Riga (Kaiserwald) Concentration Camp and Riga Ghetto
Reference Code
DE ITS 1.1.36
Creation Date
1941 - 1967
Number of documents
467
Scope and content
The collection contains primarily:
Lists of prisoners assigned clothing bundles from Concentration Camp Buchenwald, names of Jews deported from Württemberg to Riga, list of jews who were murdered in Riga; register of those Jews shot in Latvia (post-war compilation), list of Jews in Riga who survived, tracing requests from ICRC Geneva, from Danish and German RC as well as correspondence; List of names relating to Jewish individuals in Riga
History of Ghetto Riga 1941-1943:
On 1 July 1941 the German occupation of Riga occurred.
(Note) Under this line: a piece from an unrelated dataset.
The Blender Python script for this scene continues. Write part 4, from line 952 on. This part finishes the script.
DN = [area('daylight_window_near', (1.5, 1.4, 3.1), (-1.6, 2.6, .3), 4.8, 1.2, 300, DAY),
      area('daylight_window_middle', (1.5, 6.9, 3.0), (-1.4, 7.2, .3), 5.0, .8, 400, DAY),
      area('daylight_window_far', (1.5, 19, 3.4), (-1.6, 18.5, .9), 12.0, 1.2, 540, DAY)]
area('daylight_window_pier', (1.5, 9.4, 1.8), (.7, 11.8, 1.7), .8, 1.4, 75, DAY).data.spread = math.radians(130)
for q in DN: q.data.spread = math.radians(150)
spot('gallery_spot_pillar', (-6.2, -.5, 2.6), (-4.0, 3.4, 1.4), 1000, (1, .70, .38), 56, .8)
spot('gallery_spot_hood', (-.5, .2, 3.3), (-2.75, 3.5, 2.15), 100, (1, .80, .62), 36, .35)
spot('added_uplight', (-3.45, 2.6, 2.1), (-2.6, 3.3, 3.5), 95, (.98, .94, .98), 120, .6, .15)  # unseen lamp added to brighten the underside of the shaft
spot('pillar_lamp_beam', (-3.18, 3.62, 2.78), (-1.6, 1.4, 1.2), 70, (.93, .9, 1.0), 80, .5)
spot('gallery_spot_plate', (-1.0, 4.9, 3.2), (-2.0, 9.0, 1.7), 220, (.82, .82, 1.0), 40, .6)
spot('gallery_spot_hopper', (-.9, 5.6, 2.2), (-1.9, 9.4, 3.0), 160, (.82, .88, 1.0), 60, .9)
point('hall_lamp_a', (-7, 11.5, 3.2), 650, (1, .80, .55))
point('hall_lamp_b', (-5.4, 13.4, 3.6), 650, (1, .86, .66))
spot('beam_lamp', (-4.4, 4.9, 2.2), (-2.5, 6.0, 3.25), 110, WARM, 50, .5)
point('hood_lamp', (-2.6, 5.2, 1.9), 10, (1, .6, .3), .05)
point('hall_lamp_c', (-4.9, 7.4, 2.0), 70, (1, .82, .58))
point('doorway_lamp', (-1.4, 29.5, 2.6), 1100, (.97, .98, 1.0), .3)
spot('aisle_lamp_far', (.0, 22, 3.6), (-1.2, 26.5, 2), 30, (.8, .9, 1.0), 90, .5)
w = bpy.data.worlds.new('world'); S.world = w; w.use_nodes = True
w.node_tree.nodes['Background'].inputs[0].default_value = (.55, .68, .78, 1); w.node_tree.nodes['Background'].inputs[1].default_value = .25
Only a few thousand Jews were able to flee eastwards with the Red Army, the majority of the Jewish population of the Latvian capital – approx. 40,000 people – were now answering to the German occupiers. From the first day of the occupation the Jewish population in Riga was subjected to the arbitrary repressions and killing actions of the Special Unit A and the Latvian collaborators supported by the Special Unit leaders. At the end of October 1941 the German authorities ordered the „resettlement“ of the Jews living in Riga to the ghetto set up in the Southern part of the city. The site planned for the ghetto was in a poor suburb without a sewage system. Beginning on 19 November, those Jews possessing a work permit were placed in a special area, separated from the rest of the ghetto: the so-called „small ghetto“. This separation of the Jewish population into laboring and non -laboring divisions was very much a part of the planned liquidation of the ghetto, which, triggered by the decision to deport the German Jews to the newly occupied East European territories, culminated in the Rumbula massacre. Almost 30,000 people were murdered by the Special Unit A and its Latvian aids in the forest area in southern Riga between 30 November and 8 December 1941. An estimated 4,500 people stayed behind in the „small ghetto“. On 27 November the first of the deportation transports from the German Reich arrived in Riga. Jews from the „Protectorate Bohemia and Moravia“ were also deported to Riga. Thousands arrived at the ghetto during the first three months. After such a transformation, the „Large Ghetto“ was referred to from then on as the „German Ghetto“. Only a few months after their arrival, specifically in early 1942, the first executions of approx. 2,000 Jews from the German Reich and the „ Protectorate Bohemia and Moravia “, took place. The official liquidation of the ghetto followed by order of Reichsführer-SS Heinrich Himmler on 2 November 1943. Around 2,000 people, primarily the aged and ill, were deported to Auschwitz. Those camp inmates assessed as being fit to work were sent to Concentration Camp Kaiserwald.